Monday, April 20, 2009

Travel Writing Blog #5 - Chapters 7 & 8

Throughout his stay in Africa, Griffin displays an incredible knack for getting out of "African situations," or situations you could only get yourself into in Africa. Witness the presence of tribal tension in the last blog. But Griffin's incredible luck is no better illustrated than in the passage about his flight back from Lake Turkana to Nairobi. After extensive and far from perfect field repairs to his Cessna, Griffin makes the two hour flight back, only to discover afterwards that, among other things, his left wing was held together only by the plane's shell, and would have disintegrated with a good bump. On top of that, his engine crankshaft had a hairline fracture, which could have resulted in engine failure mid-flight.

The author says it best however, "these sobering facts were best not dwelt upon." To make light of the incident, Kipsoi's spear is hung over the pilot's common room door.
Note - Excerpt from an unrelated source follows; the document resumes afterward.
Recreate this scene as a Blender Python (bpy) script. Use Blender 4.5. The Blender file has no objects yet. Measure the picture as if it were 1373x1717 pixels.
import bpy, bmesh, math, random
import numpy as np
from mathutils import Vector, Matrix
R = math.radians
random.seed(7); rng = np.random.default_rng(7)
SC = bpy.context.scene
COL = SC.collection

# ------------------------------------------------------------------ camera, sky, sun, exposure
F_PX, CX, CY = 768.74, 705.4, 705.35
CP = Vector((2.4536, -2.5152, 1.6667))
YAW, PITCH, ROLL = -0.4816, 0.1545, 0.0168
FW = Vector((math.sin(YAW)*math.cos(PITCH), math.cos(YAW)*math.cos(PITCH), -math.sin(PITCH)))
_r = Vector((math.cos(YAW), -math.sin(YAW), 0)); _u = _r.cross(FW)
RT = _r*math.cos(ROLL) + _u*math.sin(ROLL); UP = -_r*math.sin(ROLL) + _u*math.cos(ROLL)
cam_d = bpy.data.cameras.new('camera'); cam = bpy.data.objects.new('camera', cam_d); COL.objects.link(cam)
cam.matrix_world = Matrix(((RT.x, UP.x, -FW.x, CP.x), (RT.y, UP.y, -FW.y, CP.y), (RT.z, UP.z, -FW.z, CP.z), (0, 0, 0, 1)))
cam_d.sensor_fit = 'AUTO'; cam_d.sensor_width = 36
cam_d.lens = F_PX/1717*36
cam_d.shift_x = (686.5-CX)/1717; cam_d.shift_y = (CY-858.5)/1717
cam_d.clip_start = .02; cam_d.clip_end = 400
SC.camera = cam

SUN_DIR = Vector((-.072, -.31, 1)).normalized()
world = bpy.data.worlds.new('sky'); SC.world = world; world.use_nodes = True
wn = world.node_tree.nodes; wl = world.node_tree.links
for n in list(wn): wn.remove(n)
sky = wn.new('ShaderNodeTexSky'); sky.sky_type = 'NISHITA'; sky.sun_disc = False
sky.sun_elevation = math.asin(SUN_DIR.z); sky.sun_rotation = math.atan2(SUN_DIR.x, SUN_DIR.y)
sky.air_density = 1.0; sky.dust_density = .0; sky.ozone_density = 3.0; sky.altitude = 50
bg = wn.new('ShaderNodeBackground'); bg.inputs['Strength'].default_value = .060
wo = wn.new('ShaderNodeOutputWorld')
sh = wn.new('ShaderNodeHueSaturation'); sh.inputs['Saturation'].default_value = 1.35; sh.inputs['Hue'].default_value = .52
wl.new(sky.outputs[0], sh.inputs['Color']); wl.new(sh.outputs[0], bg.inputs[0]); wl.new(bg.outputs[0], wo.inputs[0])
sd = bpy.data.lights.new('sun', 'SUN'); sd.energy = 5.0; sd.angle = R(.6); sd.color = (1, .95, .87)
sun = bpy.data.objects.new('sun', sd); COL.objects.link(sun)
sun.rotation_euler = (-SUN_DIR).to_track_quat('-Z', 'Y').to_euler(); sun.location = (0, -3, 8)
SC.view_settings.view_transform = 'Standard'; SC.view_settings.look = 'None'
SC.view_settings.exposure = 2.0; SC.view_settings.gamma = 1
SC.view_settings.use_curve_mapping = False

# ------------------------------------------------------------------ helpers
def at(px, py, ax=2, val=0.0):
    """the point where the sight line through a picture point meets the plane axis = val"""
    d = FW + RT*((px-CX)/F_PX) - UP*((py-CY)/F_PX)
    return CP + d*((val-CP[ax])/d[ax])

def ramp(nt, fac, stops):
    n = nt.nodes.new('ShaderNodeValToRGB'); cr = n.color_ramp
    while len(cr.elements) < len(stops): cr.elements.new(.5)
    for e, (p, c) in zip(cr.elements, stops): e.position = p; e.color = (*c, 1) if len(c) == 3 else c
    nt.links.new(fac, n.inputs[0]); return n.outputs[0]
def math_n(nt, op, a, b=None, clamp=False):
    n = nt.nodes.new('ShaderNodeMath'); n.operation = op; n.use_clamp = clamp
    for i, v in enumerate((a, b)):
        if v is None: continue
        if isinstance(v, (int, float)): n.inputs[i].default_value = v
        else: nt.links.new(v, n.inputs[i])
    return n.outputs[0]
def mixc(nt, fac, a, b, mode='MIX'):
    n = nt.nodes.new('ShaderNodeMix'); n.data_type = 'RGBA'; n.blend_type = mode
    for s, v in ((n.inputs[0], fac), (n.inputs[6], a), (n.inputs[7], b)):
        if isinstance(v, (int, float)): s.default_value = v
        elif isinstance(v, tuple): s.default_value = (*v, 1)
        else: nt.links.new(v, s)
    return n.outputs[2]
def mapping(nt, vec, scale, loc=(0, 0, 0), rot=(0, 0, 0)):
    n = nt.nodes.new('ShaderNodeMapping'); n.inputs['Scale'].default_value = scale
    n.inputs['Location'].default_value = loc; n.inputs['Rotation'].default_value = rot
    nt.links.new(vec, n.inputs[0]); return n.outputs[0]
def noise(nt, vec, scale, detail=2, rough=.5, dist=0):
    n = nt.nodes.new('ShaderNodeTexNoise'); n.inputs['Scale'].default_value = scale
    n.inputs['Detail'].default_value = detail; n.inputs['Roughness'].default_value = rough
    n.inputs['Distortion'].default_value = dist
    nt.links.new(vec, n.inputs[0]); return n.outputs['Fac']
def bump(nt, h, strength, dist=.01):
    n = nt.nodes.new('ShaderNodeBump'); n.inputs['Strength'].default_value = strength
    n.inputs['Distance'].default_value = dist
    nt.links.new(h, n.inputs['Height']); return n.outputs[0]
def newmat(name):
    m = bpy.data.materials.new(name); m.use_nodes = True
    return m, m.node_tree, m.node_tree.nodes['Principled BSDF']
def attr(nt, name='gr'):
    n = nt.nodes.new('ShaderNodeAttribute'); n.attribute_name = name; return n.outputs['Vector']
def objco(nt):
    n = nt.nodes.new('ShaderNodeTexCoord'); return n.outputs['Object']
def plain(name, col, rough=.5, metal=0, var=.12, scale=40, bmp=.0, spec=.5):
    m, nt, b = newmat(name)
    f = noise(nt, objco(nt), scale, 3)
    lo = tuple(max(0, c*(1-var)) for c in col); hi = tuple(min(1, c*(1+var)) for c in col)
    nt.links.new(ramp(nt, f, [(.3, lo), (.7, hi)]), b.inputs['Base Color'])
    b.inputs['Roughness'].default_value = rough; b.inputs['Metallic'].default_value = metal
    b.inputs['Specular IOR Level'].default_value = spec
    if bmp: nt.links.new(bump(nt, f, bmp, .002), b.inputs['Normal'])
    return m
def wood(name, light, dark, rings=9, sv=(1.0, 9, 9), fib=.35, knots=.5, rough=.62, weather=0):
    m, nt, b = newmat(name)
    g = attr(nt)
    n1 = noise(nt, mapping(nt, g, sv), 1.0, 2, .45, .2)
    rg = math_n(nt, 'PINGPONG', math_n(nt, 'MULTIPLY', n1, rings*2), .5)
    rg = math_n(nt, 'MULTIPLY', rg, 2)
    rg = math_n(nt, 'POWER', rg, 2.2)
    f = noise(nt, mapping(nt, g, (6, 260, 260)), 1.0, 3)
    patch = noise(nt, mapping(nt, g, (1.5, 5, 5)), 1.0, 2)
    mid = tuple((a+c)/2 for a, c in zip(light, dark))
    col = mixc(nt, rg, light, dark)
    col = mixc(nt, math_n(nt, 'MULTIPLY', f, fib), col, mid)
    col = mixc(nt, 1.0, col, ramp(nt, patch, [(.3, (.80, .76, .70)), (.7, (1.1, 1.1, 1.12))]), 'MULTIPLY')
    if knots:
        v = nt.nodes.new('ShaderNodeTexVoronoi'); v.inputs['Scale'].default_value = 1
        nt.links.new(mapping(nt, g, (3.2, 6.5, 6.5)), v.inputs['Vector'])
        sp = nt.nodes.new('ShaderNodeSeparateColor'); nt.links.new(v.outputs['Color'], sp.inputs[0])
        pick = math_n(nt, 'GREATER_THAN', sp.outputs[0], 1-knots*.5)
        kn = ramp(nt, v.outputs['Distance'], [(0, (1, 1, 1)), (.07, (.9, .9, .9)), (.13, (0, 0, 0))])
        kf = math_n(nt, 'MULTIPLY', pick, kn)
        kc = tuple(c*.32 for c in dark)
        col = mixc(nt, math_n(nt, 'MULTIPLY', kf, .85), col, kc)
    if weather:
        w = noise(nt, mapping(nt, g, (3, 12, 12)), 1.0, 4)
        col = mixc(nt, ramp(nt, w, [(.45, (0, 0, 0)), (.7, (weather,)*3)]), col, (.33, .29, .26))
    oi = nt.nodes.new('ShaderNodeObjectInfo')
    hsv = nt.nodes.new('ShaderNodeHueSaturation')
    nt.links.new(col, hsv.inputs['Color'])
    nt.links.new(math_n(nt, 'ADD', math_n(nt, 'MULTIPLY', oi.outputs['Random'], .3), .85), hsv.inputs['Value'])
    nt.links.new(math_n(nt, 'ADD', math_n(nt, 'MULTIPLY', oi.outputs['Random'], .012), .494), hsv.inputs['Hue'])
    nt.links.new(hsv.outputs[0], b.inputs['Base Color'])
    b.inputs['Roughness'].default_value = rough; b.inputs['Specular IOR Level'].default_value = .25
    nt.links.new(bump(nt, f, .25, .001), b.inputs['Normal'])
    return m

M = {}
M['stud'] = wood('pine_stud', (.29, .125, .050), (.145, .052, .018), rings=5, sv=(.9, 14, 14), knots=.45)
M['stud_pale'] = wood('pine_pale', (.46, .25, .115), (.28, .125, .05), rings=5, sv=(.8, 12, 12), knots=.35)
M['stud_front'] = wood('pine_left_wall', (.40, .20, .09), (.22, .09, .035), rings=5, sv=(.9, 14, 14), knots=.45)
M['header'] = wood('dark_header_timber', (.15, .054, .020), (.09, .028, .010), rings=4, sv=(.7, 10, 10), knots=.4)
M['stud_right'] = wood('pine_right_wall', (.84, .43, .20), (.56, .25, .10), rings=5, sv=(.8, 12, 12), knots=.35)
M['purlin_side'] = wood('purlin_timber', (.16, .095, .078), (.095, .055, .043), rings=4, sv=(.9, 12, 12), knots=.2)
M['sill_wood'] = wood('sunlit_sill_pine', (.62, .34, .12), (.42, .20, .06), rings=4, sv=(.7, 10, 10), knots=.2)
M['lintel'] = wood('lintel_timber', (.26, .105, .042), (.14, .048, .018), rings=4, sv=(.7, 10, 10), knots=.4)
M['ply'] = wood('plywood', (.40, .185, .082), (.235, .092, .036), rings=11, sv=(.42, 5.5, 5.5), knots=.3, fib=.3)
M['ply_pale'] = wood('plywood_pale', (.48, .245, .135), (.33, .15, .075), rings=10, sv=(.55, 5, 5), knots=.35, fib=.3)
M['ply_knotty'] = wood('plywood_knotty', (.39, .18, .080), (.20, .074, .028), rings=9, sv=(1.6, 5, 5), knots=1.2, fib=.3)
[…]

It's at this point that you start to realize how well you feel you know Scott and Krystyne Griffin. The character development all starts to come together, and you bond with Scott during his ordeal trying to rescue his plane. You really want to see him succeed in his effort to rescue his plane.

At the end of chapter eight, another lesson in the fragility of life is taught to Griffin. David Huntington, one of his few close friends in Africa, and a UN worker there is killed in a car crash on the N'gong Road. Life must now go on for Scott with one less person to confide his troubles in.